On the whole, the loonie's decline doesn't appear to have kept snowbirds away entirely, especially those who own property in Florida.

The Conference Board of Canada expects that the number of Canadians visiting the state this winter will hold steady after declining last year. It estimates that 2.9 million Canadians will come to Florida between December and April, a figure it says is bolstered by the high rate of property ownership here and the prevalence of snowbirds.

"There's a lot of Canadian-owned property here. There's a history of Canadian tourism here. Now, are they staying as long or spending as much?" said David Downing, director of Visit St. Petersburg-Clearwater, the Pinellas County tourism agency. "It might be a more economical trip, but thus far, from what we have heard, they're still coming."
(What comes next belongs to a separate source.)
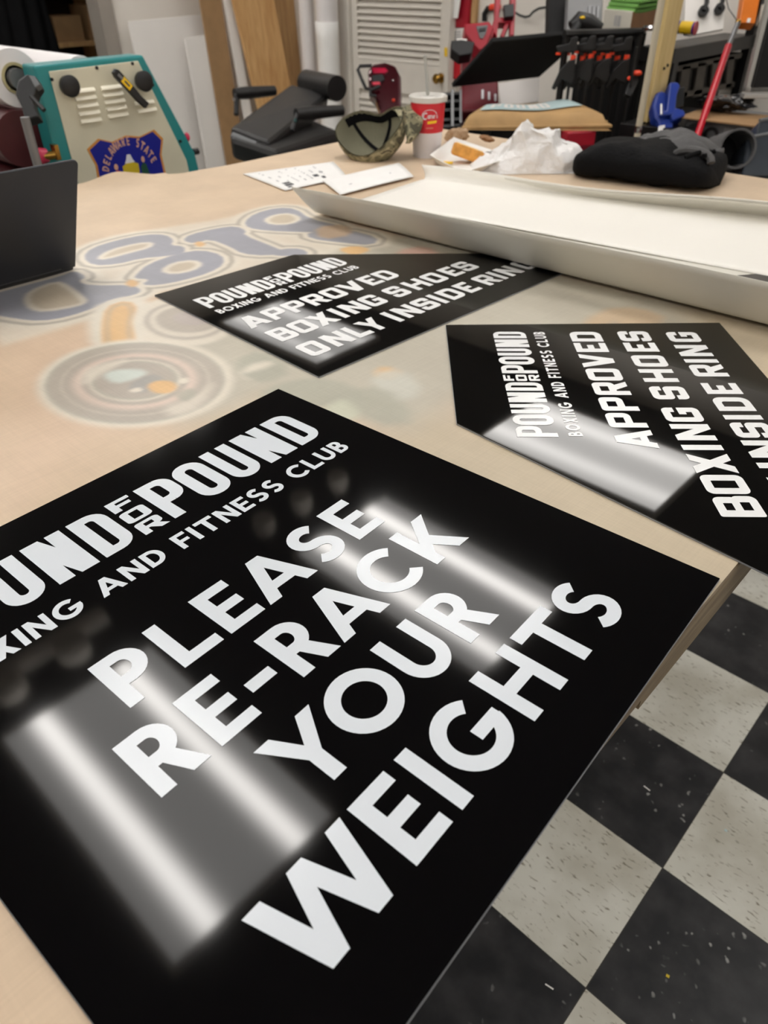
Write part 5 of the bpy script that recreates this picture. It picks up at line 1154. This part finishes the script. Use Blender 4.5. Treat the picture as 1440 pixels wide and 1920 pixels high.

Homeowners are especially likely to ride out the steep exchange rate because many of their expenses here are set, said Robert Slack, president of the Toronto-based Canadian Snowbird Association. They're already spending on lawn-care services and insurance policies, and they're paying property taxes, condo fees and mortgages.

"You're not going to leave your house empty down here," Slack said. "You've got to pay it, so why not come and enjoy it as well?"

And while they're here, they're cutting back, taking fewer side trips and delaying big purchases.

Statewide, Canadians accounted for 11 percent of foreign real estate sales between July 2014 and June 2015, down sharply from 32 percent the year before.

The day-to-day impact can be subtle. Restaurant get-togethers have fallen out of favor, replaced by potluck dinners. Bargain hunting is in, but even a good sale doesn't have the allure it once did.

"It cuts down what I can do and where I can go," Finnerty said. "I'm not buying anymore, because I'm not getting a deal."